In fact, it's a bad film. Drive-In Massacre was one of those films that carried those hilarious labels - Do you remember them? It read "Drive-In Massacre has been deemed by an independent film board to be too terrifying for viewing by the average theatre patron. For this reason, it is suggested that those of you with severe emotional disorders or chronic coronary dysfunction NOT see this movie. The risk is entirely yours."

I love that.

In Drive-In Massacre, a restless crowd and a cheezy double feature lead to two brutal killings at a drive-in. Detectives Koch (Bruce Kimball) and O'Leary (John Goff as Jake Barnes) manage to assemble a rather motley crew of suspects including the usual - a bigot, a voyeur, a janitor, the projectionist and, just to make sure we have one true psycho in the bunch, a deranged knife thrower.

Running a mere 69 minutes, Drive-In Massacre is being re-released in all its glory by those fantastic folks at Cheezy Flicks, purveyors of oldies, baddies and B-movies galore. While the film itself may be a baddie, it's packaging is not as Cheezy Flicks does a terrific job of cleaning up films and giving them packaging that is worth the cost of a film but also remains faithful to the cheezy spirit of the original production.

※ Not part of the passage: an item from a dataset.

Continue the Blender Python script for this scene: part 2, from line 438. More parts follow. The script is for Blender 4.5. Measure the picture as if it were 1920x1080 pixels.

The film itself starts off gory and quite a bit of fun with quite a bit of potential for taking advantage of the drive-in setting, a setting that has always struck this film critic as the perfect setting for a horor flick or, for that matter, a cinematic serial killer. But, after the killings take place Drive-In Massacre settles down into more of a police procedural...admittedly, a quirky and offbeat police procedural. The ending? It may very well have been a tad shocking in 1976, though probably not since 1974 had given us the far more horrifying Texas Chainsaw Massacre.

Still, just like the ole' Criterion Collection there are certain folks who simply adore low-budget and indie horror and will be excited beyond words at the quality packaging that Cheezy Flicks has given Drive-In Massacre. If this is you, then you most definitely will already know what to expect and won't be disappointed.